The biggest of those problems, at least for me, was the way iCloud Drive simply refused to work. Syncing between devices was hit and miss at best, and it even prompted Agile Tortoise, the developer of the excellent Drafts 4 to put out a blog post explaining the reason the big new update to Drafts wouldn’t reliably sync at best and at worst would refuse to launch. The culprit was iCloud Drive. With iOS 8.1.1, all that is gone.
As mentioned above, if you are NOT into jailbreaking, don’t hold off from updating to iOS 8.1.1. This fix alone is enough to make the update worth it. And by worth it, I mean essential. Stop reading and do it now. I’m happy to wait for you to come back.

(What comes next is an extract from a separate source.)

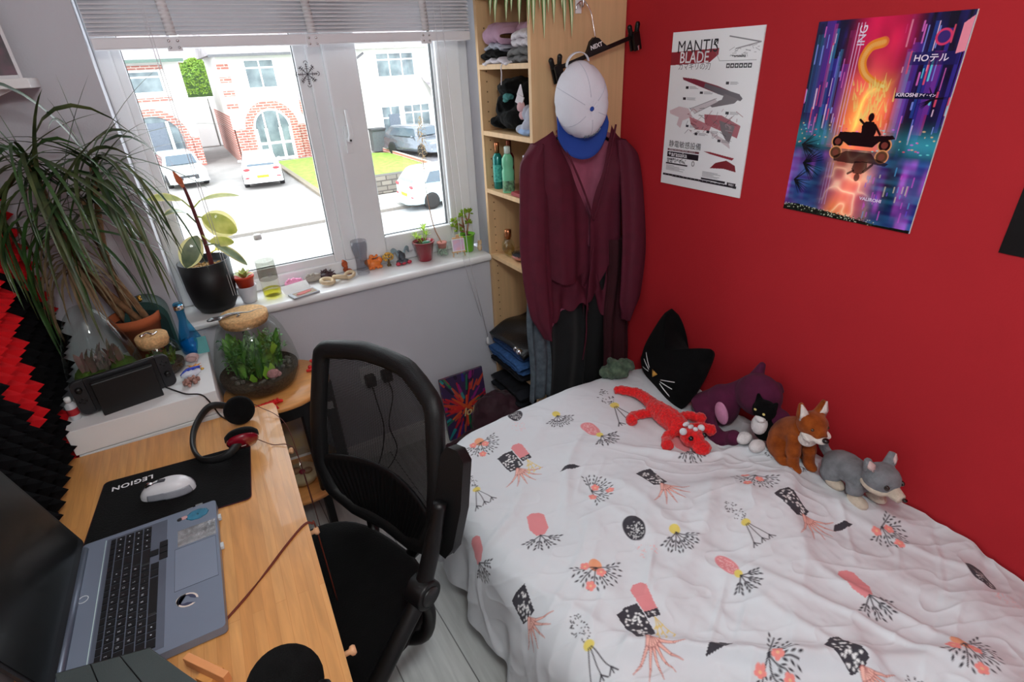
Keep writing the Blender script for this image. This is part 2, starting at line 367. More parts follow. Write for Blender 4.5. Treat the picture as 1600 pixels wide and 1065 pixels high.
# venetian blind gathered above
bl = thing('venetian_blind', 'white slatted blind drawn up above the window', 'blind', (0.5, 2.15, 1.74))
bx0, bx1 = -0.118, 1.108
M_slat = mat('white painted slat', (236, 234, 238), 0.4, var=0.03, vs=4)
m = MB()
for i in range(26):
    z = 1.782 + i * 0.0112; m.box(((bx0 + bx1) / 2, 2.152, z), (bx1 - bx0, 0.05, 0.0032), rot=(R(27), 0, 0))
m.build('slats', M_slat, bl, world=True)
m = MB(); m.b2((bx0, 2.125, 1.735), (bx1, 2.18, 1.766)); m.build('bottom_rail', M_slat, bl, world=True, bevel=0.004)
m = MB(); m.b2((bx0 - 0.005, 2.12, 2.06), (bx1, 2.185, 2.08)); m.build('head_rail', M_slat, bl, world=True)
for tx in (0.09, 0.505, 0.92):
    m = MB()
    def tf(u, v, tx=tx):
        z = 1.768 + v * 0.29; return (tx + (u - 0.5) * 0.028 - 0.03 * max(0, v - 0.1) * 0.6, 2.122 - 0.004 * math.sin(v * 26 * 2 * pi) - 0.003, z)
    m.grid(tf, 2, 104); m.build('ladder_tape', mat('white tape', (232, 230, 232), 0.8), bl, world=True, solid=0.0012)
    m = MB(); m.b2((tx - 0.02, 2.121, 1.727), (tx + 0.02, 2.126, 1.763)); m.mi = 1
    for sx in (-0.012, 0.012):
        for sz in (1.736, 1.754): m.ell((tx + sx, 2.119, sz), (0.0042, 0.003, 0.0042), nu=10, nv=6)
    m.build('rail_clip', [M_slat, M_chrome], bl, world=True)
for x in (0.03, 0.038):
    m = MB(); m.tube([(x, 2.118, 2.05), (x + 0.003, 2.117, 1.5), (x + 0.012, 2.12, 0.93)], 0.0011, 6); m.build('pull_cord', M_slat, bl, world=True)
for x in (0.955, 0.985):
    m = MB(); m.tube([(x, 2.116, 2.05), (x + 0.003, 2.10, 1.5), (x + 0.01, 2.073, 0.9), (x + 0.085, 2.085, 0.46 + (.985 - x) * 4)], 0.0013, 6); m.build('pull_cord', M_slat, bl, world=True)
m = MB(); m.lathe([(0.003, 0.032), (0.006, 0.025), (0.0085, 0.0), (0.007, -0.004)], 12, (1.068, 2.085, 0.425)); m.build('cord_weight', M_white, bl, world=True)
# ================================================================ BOOKCASE
SX, SY0, SY1, SZ = 1.118, 1.715, 2.105, 1.865
bk = thing('bookcase', 'tall beech bookcase in the corner by the window, open side facing left', 'bookcase', (1.32, 1.91, 0))
m = MB(); m.b2((SX, SY0, 0), (XR - 0.004, SY0 + 0.018, SZ)); m.build('side_panel', M_beech, bk, world=True, bevel=0.001, label='wide beech side panel facing the room')
m = MB(); m.b2((SX, SY1 - 0.018, 0), (XR - 0.004, SY1, SZ)); m.mi = 1
for i in range(44):
    z = 0.18 + i * 0.037
    for x in (SX + 0.03, SX + 0.3): m.box((x, SY1 - 0.0182, z), (0.005, 0.0008, 0.005))
m.build('side_panel', [M_beech, mat('peg hole', (110, 80, 50), 0.9)], bk, world=True)
m = MB(); m.b2((XR - 0.012, SY0 + 0.018, 0), (XR - 0.004, SY1 - 0.018, SZ)); m.build('back_panel', M_beech, bk, world=True)
SHZ = (1.648, 1.405, 1.170, 0.875, 0.335, 0.07)
for z in SHZ:
    m = MB(); m.b2((SX, SY0 + 0.018, z - 0.018), (XR - 0.012, SY1 - 0.018, z)); m.build('shelf', M_beech, bk, world=True, bevel=0.001)
m = MB(); m.b2((SX - 0.004, SY0 - 0.004, SZ), (XR - 0.004, SY1, SZ + 0.02)); m.build('top', M_beech, bk, world=True, bevel=0.001)

# ================================================================ WHITE DRAWER UNIT (far left corner)
un = thing('drawer_unit', 'white drawer unit behind the desk under the window corner', 'drawer unit', (-0.28, 1.86, 0))
m = MB(); m.b2((-0.455, 1.65, 0.02), (-0.093, 2.09, 0.745)); m.build('body', M_white, un, world=True, bevel=0.003)
m = MB(); m.b2((-0.46, 1.632, 0.745), (-0.09, 2.095, 0.822)); m.build('top', M_white, un, world=True, bevel=0.002)
for z0, z1 in ((0.60, 0.742), (0.40, 0.595), (0.2, 0.395), (0.03, 0.195)):
    m = MB(); m.b2((-0.455, 1.633, z0), (-0.095, 1.648, z1)); m.build('drawer_front', M_white, un, world=True, bevel=0.002)

# ================================================================ DESK
dk = thing('desk', 'bamboo desk along the left wall with laptop on it', 'desk', (-0.22, 0.85, 0))
DZ = 0.742
m = MB(); m.prism([(-0.49, 0.05), (-0.012, 0.05), (0.004, 0.3), (0.012, 0.615), (0.032, 1.112), (0.054, 1.572), (0.048, 1.60), (-0.49, 1.628)], DZ - 0.022, DZ)
m.build('desktop', M_bamboo, dk, world=True, bevel=0.004)
for x, y in ((-0.45, 0.12), (-0.04, 0.12), (-0.45, 1.55), (0.01, 1.53)):
    m = MB(); m.box((x, y, 0.36), (0.045, 0.045, 0.719)); m.build('leg', M_bamb2, dk, world=True, bevel=0.004)
m = MB(); m.box((-0.45, 0.83, 0.67), (0.02, 1.38, 0.07)); m.build('apron', M_bamb2, dk, world=True, bevel=0.002)
m = MB(); m.box((-0.2, 0.83, 0.695), (0.42, 1.3, 0.05)); m.build('drawer_box', M_bamb2, dk, world=True, bevel=0.002)
for x, y in ((0.044, 1.36), (0.034, 1.02), (0.022, 0.69)):
    z = DZ - 0.03; m = MB(); m.M = Matrix.Translation((x, y, z)) @ Euler((0, R(90), 0)).to_matrix().to_4x4()
    m.lathe([(0.005, -0.012), (0.005, 0.001), (0.009, 0.004), (0.0095, 0.009), (0.007, 0.013)], 16); m.build('knob', mat('pale turned wood', (222, 170, 128), 0.5), dk, world=True)

# ================================================================ BED + DUVET
bd = thing('bed', 'single bed against the red wall, hidden by its duvet', 'bed', (1.0, 0.5, 0))
m = MB(); m.b2((0.62, -0.5, 0.22), (1.525, 1.37, 0.40)); m.build('mattress', M_white, bd, world=True, bevel=0.03)
m = MB(); m.b2((0.60, -0.52, 0.14), (1.53, 1.39, 0.22)); m.build('frame', mat('dark bed frame', (60, 60, 64), 0.6), bd, world=True, bevel=0.005)
for x, y in ((0.65, -0.45), (1.48, -0.45), (0.65, 1.33), (1.48, 1.33)):
    m = MB(); m.box((x, y, 0.07), (0.05, 0.05, 0.139)); m.build('leg', M_black, bd, world=True)
# ---- printed cloth: sheet coordinates s (away from wall), t (along wall)
DS = 0.0020; S0, S1, T0, T1 = 0.0, 1.40, -0.42, 1.72
NS, NT = int((S1 - S0) / DS), int((T1 - T0) / DS)
class Canvas:
    def __init__(c, x0, y0, nx, ny, d, base):
        c.x0, c.y0, c.d = x0, y0, d
        c.X, c.Y = np.meshgrid(x0 + np.arange(nx) * d, y0 + np.arange(ny) * d, indexing='ij')
        c.A = np.empty((nx, ny, 3)); c.A[:] = lin(base)[:3]
    def win(c, x, y, r):
        i0 = max(0, int((x - r - c.x0) / c.d)); i1 = max(0, int((x + r - c.x0) / c.d) + 2); j0 = max(0, int((y - r - c.y0) / c.d)); j1 = max(0, int((y + r - c.y0) / c.d) + 2)
        return slice(i0, i1), slice(j0, j1)
    def put(c, sl, mask, col, a=1.0):
        k = np.clip(mask, 0, 1)[..., None] * a; c.A[sl] = c.A[sl] * (1 - k) + np.array(lin(col)[:3]) * k
    def ell(c, x, y, rx, ry, ang, col, a=1.0, clip=None):
        sl = c.win(x, y, max(rx, ry) + c.d * 2); X = c.X[sl] - x; Y = c.Y[sl] - y
        if X.size == 0: return
        ca, sa = math.cos(ang), math.sin(ang); u = (X * ca + Y * sa) / rx; v = (-X * sa + Y * ca) / ry
        q = np.sqrt(u * u + v * v); k = (1 - q) * min(rx, ry) / c.d + 0.5
        c.put(sl, k, col, a)
    def line(c, p, q, w, col, w2=None, a=1.0):
        w2 = w if w2 is None else w2
        mx, my = (p[0] + q[0]) / 2, (p[1] + q[1]) / 2; L = math.hypot(q[0] - p[0], q[1] - p[1]) + 1e-9
        sl = c.win(mx, my, L / 2 + max(w, w2) + c.d * 2); X = c.X[sl] - p[0]; Y = c.Y[sl] - p[1]
        if X.size == 0: return
        ux, uy = (q[0] - p[0]) / L, (q[1] - p[1]) / L
        t = np.clip((X * ux + Y * uy) / L, 0, 1); D = np.hypot(X - t * L * ux, Y - t * L * uy)
        c.put(sl, (w + (w2 - w) * t - D) / c.d + 0.5, col, a)
    def poly(c, pts, col, a=1.0):
        xs = [p[0] for p in pts]; ys = [p[1] for p in pts]; mx, my = (min(xs) + max(xs)) / 2, (min(ys) + max(ys)) / 2
        sl = c.win(mx, my, max(max(xs) - min(xs), max(ys) - min(ys)) / 2 + c.d * 2); X = c.X[sl]; Y = c.Y[sl]
        if X.size == 0: return
        ins = np.zeros(X.shape, bool)
        for i in range(len(pts)):
            x1, y1 = pts[i]; x2, y2 = pts[i - 1]
            if y1 == y2: continue
            ins ^= ((y1 > Y) != (y2 > Y)) & (X < (x2 - x1) * (Y - y1) / (y2 - y1) + x1)
        c.put(sl, ins.astype(float), col, a)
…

Beyond the iCloud Drive stuff, iOS 8.1.1 finally fixes the problem where no matter how many times you re-arranged your share and action extensions, they always moved back. Quite how that fix waited until this update is beyond me, but it’s here at last. No more scrolling to the far right just to clip something to Evernote or enter a password with 1Password. Magic.

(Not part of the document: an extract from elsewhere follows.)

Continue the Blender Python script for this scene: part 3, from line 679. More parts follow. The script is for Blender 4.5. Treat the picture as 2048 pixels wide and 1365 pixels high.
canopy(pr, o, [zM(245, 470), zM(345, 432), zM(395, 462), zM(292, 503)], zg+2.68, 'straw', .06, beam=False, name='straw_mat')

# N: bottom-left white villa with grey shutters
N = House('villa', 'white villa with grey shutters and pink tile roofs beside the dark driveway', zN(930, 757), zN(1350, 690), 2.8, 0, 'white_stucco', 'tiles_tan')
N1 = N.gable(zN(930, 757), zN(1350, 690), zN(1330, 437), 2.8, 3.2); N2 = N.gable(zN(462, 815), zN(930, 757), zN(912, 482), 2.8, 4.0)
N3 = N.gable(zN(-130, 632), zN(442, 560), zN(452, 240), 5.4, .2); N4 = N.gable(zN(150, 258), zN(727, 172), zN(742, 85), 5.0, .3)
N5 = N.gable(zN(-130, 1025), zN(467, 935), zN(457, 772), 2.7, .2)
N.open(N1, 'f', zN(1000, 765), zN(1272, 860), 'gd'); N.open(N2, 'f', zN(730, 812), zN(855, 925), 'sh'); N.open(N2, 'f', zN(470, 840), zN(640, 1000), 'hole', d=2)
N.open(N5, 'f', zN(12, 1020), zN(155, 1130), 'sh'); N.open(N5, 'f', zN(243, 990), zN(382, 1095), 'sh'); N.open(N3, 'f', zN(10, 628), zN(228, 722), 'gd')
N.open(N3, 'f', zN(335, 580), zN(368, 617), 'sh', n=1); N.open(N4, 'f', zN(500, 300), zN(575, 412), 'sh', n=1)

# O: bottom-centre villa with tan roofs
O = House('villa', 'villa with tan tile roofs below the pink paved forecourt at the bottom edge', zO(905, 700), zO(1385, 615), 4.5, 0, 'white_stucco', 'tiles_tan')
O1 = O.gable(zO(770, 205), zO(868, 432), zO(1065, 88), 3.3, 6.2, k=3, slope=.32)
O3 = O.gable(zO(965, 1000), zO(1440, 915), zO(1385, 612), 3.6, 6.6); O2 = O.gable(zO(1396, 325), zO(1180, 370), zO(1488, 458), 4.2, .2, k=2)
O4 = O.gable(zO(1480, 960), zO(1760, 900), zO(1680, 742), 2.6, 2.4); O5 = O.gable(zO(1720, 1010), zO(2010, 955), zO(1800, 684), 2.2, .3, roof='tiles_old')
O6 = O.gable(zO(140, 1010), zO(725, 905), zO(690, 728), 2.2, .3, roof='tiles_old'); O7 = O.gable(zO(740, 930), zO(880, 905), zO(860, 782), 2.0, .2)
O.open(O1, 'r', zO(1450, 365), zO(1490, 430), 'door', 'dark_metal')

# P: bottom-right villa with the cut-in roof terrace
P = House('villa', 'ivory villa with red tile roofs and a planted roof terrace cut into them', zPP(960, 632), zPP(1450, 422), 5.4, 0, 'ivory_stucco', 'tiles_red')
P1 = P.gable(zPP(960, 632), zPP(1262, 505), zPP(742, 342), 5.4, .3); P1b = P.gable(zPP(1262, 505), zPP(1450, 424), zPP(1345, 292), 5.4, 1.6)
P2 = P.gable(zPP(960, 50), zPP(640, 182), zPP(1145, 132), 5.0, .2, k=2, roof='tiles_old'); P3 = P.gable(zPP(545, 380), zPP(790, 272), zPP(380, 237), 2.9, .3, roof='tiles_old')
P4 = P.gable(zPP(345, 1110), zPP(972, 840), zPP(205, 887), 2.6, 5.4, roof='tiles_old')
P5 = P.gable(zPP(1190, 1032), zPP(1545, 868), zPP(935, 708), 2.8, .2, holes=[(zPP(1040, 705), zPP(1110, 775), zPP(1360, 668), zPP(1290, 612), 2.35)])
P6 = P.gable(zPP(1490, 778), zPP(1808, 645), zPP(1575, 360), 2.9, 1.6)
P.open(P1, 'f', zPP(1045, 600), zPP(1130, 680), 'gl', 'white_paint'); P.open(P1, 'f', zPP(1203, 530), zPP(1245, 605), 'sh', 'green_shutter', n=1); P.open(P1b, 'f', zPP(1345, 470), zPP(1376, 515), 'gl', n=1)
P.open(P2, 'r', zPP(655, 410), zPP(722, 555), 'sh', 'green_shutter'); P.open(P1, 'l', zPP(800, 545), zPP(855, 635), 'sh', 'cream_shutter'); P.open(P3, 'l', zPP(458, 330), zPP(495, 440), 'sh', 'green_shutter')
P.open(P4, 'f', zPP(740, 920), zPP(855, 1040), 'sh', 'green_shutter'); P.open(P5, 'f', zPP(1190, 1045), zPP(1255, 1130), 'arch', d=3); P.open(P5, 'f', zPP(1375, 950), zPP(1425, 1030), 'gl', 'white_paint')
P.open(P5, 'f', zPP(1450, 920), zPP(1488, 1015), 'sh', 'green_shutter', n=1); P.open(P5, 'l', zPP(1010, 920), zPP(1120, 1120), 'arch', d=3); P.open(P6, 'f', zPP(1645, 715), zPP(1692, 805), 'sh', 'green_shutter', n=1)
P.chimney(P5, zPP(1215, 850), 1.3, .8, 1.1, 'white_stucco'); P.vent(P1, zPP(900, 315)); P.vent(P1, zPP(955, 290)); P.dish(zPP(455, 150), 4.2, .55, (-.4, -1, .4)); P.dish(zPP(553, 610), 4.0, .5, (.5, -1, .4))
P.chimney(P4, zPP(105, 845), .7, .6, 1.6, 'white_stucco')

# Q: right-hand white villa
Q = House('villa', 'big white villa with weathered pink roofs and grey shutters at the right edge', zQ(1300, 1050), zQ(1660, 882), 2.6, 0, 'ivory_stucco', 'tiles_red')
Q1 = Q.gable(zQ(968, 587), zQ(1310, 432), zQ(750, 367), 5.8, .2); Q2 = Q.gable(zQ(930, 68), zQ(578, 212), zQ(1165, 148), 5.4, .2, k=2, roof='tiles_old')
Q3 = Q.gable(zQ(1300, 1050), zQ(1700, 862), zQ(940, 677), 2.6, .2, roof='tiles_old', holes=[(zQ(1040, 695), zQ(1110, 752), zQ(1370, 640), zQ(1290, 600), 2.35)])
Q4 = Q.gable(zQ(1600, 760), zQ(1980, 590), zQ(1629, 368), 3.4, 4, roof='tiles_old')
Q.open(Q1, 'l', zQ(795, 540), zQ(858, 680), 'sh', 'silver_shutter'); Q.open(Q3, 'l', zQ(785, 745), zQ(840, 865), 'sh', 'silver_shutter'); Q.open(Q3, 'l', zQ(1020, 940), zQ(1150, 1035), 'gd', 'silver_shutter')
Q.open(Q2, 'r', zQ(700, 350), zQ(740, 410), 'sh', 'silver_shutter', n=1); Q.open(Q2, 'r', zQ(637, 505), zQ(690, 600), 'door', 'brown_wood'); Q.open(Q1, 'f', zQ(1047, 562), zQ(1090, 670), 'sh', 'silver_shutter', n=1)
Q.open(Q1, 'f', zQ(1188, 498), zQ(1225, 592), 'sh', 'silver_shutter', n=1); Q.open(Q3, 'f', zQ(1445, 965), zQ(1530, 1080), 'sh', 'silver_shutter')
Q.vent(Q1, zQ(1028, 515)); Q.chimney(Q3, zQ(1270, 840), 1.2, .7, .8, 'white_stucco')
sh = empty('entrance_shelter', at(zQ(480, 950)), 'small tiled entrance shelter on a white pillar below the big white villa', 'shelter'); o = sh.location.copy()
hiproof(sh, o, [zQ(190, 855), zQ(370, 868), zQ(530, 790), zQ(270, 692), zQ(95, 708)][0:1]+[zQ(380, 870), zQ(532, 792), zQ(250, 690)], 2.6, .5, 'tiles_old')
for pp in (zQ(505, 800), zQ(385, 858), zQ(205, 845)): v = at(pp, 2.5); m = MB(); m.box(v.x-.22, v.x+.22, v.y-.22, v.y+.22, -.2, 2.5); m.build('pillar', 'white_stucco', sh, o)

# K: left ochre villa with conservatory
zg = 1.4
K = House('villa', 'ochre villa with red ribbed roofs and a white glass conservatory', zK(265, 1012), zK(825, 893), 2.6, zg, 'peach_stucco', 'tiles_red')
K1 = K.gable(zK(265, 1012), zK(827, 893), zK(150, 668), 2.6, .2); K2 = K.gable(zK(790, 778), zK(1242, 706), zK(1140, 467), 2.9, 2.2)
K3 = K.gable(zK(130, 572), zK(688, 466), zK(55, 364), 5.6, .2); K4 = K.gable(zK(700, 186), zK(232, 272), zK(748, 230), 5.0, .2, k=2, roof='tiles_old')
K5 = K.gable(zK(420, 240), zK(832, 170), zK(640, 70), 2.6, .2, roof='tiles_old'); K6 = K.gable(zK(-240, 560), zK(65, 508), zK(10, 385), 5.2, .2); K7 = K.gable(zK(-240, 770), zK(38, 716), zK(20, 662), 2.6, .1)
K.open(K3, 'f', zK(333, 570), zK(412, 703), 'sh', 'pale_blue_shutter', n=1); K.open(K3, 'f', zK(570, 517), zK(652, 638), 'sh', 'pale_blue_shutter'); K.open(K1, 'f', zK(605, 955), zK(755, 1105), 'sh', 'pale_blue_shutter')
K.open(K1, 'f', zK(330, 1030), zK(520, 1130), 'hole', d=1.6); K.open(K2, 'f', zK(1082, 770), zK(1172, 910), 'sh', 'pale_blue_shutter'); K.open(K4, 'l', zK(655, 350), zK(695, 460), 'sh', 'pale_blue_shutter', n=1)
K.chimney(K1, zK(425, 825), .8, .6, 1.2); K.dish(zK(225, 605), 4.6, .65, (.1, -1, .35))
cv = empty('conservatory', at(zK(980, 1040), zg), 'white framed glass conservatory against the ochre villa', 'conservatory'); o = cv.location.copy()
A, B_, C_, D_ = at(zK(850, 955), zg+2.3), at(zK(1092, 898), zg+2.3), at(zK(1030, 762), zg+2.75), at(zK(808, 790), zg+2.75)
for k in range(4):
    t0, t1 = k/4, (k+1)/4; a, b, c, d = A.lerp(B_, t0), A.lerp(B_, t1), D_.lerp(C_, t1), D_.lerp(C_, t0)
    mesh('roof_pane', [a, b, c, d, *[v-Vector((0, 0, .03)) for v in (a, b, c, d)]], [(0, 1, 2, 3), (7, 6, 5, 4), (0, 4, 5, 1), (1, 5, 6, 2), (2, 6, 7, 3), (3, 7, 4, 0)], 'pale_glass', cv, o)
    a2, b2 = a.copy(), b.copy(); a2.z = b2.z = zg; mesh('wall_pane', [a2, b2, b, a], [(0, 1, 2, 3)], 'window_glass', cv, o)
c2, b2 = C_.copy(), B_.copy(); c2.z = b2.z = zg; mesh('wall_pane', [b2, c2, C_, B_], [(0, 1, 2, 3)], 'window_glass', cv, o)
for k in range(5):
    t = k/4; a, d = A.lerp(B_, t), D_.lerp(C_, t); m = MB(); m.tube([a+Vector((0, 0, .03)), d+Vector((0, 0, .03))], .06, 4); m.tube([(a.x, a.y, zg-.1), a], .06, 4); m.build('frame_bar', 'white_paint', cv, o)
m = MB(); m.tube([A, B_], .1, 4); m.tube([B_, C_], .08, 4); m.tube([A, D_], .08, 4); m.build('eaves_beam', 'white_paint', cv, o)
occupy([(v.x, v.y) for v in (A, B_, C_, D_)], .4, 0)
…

One unexpected but welcome change that I have noticed since release of first beta of iOS 8.1.1 till final version is that battery life on my iPhone 6 is much less erratic. Having come from an ageing iPhone 5 that had seen plenty of charging cycles the way my iPhone 6 would make it through a day was novel to say the least, but it wasn’t predictable. Often I’d find the battery would go for a day even when used pretty heavily, and then other times all I’d need to do was use Tweetbot a bit and watch the battery life fall apart before my eyes. Consistent, it was not.
Now, it really is. I’m finding that not only can I hammer my iPhone 6 with tasks like gaming, editing images and all the usual things a so-called ‘power user’ does with an iPhone, I can also rely on it surviving the day as well. I now charge my phone each night as normal, but I can’t remember the last time I had to plug it in anywhere else. The charger I have at work is redundant, and the one in the car? Now it just fills the hole where a cigarette lighter should be. I used to think that I needed a battery to last days upon days. Now I realize I just need to be able to rely on when it’s going to die.
Of course, there’s much more to iOS 8.1.1 than everything I’ve mentioned here. Users of iPad 2 (my two-year-old uses my old iPad 2, so I’ll report back) and the iPhone 4s will apparently see speed improvements, for example. That’s something else that should have been in iOS 8.1. In fact, the more I think about iOS 8.1.1, the more I think it should have been called iOS 8.2.
But maybe I just like nice round numbers more than Apple’s engineers.